In the past, Kassala was rich with forest cover and natural pastures. However, the natural vegetation has increasingly been under pressure from the high demand for biomass energy and building materials, leading to their degradation, poverty and at times, conflicts from competition over reducing resources between farmers and pastoralists. Adding to this pressure, the region hosts camps of over 108 000 refugees from Eritrea and Ethiopia, in regular need of natural resources for their daily life.

It is in this context that BRIDGES became operational in villages surrounding both the Abudrais and Aklayat forests, in the State since 2019, focusing on limiting degradation and restoring degraded lands.

The total area planted for restoration has reached 3,573 ha in Sudan, for the three years period. This, in addition to the development and strengthening of value chains for non-timber forest products, capacity development and awareness-raising activities on environmental issues and sustainable land management.

Ms Fawzia Mohammed Elhassan is one the project’s active participants and beneficiaries of BRIDGES in Kassala. She lives in Elmaamura, a locality of Wad Elhelaw, with her husband, their three sons and four daughters.
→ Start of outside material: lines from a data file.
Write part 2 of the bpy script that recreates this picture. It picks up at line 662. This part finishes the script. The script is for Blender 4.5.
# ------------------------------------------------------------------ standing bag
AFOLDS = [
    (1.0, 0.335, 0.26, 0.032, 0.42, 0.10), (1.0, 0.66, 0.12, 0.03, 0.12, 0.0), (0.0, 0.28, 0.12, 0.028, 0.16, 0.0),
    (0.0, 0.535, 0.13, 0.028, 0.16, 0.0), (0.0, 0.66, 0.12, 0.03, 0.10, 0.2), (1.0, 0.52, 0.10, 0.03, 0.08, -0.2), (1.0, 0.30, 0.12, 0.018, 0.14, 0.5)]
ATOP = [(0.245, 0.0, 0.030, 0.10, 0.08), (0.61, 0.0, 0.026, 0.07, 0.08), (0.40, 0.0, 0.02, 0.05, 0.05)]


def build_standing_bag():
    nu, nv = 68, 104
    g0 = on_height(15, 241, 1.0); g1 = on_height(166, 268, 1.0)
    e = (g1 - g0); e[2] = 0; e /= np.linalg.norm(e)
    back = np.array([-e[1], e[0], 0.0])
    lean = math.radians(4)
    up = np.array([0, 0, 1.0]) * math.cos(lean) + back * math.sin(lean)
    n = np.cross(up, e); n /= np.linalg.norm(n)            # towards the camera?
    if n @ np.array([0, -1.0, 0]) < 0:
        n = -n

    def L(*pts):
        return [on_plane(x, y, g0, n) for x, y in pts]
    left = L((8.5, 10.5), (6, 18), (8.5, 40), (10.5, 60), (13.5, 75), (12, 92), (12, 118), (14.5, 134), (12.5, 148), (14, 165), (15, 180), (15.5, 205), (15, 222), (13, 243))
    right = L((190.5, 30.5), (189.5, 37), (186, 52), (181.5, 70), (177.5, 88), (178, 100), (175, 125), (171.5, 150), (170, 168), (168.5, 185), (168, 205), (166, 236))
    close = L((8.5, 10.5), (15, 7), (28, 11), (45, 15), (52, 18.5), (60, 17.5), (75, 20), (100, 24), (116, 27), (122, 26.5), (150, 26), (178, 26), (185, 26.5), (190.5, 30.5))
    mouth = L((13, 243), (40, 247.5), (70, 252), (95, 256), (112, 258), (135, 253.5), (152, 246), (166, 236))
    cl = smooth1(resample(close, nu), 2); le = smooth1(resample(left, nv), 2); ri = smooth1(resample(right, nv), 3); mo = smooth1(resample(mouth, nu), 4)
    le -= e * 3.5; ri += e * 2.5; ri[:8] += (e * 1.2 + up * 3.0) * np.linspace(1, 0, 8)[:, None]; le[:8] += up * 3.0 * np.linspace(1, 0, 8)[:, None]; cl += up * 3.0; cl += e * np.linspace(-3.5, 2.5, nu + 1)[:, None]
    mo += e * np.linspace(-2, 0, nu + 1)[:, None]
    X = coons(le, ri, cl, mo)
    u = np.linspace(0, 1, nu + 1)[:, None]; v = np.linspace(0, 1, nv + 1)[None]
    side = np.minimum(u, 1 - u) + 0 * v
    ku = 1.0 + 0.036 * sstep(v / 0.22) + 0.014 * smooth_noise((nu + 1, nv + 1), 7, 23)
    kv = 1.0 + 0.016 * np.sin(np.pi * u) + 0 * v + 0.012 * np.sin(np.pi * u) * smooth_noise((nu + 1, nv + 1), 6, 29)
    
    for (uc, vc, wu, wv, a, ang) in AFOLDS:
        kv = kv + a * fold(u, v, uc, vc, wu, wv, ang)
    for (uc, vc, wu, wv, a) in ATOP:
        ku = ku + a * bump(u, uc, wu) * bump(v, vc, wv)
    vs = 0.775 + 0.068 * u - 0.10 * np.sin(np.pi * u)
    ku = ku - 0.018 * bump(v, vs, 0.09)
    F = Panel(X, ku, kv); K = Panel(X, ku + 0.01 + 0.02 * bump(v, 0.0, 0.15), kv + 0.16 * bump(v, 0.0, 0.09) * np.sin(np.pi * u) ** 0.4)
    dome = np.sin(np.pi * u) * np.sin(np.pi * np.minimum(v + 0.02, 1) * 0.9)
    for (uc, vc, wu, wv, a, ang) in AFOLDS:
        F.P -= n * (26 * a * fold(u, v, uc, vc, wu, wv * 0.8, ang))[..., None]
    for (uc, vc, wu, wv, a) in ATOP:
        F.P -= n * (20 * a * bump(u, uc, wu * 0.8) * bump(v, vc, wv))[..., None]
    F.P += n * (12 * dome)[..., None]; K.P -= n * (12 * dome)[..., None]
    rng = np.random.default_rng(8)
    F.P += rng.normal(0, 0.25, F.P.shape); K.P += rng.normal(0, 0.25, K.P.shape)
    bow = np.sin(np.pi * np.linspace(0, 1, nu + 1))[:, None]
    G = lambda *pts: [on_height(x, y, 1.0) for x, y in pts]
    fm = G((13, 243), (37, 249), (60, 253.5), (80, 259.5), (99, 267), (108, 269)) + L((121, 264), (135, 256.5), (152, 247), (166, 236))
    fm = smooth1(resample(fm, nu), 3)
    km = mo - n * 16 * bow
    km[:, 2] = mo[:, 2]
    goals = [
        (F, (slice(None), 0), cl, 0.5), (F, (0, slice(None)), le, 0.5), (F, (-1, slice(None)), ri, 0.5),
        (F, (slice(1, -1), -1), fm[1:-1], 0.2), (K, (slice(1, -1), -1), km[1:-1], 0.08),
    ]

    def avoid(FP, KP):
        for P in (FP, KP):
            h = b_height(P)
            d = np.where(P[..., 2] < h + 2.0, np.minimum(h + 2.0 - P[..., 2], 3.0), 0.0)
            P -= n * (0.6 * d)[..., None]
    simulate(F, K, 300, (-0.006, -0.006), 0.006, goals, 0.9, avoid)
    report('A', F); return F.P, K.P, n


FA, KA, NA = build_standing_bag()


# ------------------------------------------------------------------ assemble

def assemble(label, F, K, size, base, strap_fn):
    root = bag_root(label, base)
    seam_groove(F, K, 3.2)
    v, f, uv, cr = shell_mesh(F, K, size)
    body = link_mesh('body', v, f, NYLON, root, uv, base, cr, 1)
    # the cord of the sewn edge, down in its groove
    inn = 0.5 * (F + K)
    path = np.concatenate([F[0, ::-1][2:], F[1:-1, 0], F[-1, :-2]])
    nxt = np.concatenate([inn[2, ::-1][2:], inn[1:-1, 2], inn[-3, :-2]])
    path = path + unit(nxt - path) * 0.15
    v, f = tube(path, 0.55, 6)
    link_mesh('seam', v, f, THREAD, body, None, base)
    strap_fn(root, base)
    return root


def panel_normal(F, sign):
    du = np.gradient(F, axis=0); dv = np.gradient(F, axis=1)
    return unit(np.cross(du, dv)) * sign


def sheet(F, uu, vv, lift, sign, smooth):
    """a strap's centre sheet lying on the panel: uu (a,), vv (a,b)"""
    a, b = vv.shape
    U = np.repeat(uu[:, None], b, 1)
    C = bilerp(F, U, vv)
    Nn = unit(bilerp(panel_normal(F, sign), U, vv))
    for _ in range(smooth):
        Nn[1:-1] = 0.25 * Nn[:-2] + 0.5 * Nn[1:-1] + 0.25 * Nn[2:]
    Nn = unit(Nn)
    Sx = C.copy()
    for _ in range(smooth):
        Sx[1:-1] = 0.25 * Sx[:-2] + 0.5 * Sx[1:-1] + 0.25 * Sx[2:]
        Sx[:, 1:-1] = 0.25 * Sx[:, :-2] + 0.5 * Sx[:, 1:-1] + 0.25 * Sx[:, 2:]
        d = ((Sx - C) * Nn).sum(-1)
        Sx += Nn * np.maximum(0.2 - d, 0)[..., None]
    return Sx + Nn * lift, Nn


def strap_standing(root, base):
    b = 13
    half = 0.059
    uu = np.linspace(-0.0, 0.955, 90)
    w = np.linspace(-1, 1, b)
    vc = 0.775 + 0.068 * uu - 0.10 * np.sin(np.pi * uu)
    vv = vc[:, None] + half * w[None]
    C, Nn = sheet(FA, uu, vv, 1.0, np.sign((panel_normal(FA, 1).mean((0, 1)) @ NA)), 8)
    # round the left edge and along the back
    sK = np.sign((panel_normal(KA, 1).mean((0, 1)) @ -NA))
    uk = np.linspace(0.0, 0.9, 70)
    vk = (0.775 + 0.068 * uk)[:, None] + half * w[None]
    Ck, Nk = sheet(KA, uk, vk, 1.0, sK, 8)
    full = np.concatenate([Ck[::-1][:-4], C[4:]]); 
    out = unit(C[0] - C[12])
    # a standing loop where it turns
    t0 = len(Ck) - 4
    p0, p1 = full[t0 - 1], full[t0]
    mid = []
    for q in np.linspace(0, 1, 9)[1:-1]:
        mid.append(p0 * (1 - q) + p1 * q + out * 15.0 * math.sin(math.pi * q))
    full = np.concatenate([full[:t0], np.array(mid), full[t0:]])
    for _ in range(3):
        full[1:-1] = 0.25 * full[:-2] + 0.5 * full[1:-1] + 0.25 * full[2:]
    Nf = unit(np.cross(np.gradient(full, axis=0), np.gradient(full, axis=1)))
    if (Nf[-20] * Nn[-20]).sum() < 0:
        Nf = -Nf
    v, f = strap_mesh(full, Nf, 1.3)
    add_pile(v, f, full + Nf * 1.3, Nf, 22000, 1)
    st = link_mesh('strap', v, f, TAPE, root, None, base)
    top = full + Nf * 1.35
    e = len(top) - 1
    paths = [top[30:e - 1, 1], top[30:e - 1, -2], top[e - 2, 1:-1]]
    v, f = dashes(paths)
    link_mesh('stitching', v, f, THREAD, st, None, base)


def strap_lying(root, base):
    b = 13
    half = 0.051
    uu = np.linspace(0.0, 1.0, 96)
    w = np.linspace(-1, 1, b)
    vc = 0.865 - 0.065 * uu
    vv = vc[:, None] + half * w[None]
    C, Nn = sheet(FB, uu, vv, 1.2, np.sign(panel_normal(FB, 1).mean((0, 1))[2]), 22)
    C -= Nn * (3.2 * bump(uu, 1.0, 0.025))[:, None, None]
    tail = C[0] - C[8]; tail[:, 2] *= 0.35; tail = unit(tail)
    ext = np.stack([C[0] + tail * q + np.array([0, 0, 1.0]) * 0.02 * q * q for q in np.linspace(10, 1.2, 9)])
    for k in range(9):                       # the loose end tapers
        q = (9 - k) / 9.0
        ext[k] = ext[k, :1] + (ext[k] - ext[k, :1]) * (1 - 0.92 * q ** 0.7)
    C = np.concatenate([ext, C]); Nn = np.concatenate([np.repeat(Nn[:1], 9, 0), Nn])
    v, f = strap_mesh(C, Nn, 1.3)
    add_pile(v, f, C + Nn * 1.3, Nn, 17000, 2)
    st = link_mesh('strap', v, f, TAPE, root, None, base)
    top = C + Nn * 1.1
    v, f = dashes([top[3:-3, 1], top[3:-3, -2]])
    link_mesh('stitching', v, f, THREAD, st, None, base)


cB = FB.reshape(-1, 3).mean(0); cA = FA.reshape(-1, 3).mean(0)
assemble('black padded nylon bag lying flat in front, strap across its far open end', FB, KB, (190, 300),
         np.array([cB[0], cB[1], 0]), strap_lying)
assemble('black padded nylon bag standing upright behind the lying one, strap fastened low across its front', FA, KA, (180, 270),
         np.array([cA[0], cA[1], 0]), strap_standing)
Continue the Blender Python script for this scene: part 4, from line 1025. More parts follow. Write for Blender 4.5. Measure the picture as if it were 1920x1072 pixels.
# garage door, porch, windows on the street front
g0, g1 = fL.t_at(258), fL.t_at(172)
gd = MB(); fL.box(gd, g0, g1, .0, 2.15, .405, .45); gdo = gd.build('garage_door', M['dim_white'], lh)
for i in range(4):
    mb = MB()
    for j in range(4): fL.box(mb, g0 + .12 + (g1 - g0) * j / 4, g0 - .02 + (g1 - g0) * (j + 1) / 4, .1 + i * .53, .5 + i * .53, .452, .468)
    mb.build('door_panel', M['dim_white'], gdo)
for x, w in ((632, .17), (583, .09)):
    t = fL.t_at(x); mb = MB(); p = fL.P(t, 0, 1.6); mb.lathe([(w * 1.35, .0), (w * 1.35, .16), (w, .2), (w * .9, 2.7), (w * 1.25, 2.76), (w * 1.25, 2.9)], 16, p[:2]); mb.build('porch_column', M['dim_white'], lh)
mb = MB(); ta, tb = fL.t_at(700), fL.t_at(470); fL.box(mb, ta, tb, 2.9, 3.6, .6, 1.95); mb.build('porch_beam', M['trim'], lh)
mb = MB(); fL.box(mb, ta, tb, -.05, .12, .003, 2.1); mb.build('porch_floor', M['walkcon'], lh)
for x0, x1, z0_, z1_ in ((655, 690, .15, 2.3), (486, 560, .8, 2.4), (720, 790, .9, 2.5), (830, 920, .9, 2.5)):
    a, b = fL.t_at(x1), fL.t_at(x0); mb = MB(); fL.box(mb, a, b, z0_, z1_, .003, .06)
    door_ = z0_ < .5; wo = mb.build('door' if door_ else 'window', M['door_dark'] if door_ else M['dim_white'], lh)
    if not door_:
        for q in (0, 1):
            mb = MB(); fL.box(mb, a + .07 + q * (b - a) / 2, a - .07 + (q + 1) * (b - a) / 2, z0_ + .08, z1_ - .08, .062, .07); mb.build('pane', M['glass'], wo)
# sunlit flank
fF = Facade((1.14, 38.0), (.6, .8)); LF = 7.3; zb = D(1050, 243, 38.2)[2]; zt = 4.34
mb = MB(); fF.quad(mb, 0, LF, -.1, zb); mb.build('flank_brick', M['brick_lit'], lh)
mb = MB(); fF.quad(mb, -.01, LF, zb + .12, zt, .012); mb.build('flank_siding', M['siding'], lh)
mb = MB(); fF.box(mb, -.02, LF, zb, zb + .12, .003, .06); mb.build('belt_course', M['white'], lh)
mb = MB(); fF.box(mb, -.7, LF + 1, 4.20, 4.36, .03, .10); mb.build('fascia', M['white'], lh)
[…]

Fawzia sized this great opportunity and adhered to the BRIDGES project. Since its start in 2019, she contributed to project restoration and socio-economic activities and benefitted from its training and capacity development.

Through BRIDGES, she learned to collect pods of the sunut tree (Acacia nilotica), to build improved stoves for cooking, to process food products (ice cream, cake), to cultivate crops and vegetables such as okra, and to produce dura (sorghum) fodder which she sells and uses to feed her own animals.

Fawzia confides that she has earned more than 200,000 SDG (about USD 347) this year from these activities, allowing her to invest in equipment and goods for herself and her family. More importantly, she now relies on a wider range of income sources, which makes her livelihood much more resilient.

“I am grateful to the project, which has allowed me to increase my income, to produce okra to feed my family and sorghum fodder for my animals.” she says. “And I hope to help people in the area by sharing my personal experience with others” she adds. Fawzia’s experience is similar and shared within nearly 150 households in 21 villages, with a high rate of women participation, that the project has reached so far.

The BRIDGES project is a partnership between Türkiye and FAO to support the Great Green Wall under the Action Against Desertification initiative in Sudan, Mauritania and South-south cooperation. As of December 2022, the project has bought a total of 5,744 hectares of degraded land under restoration in these two countries.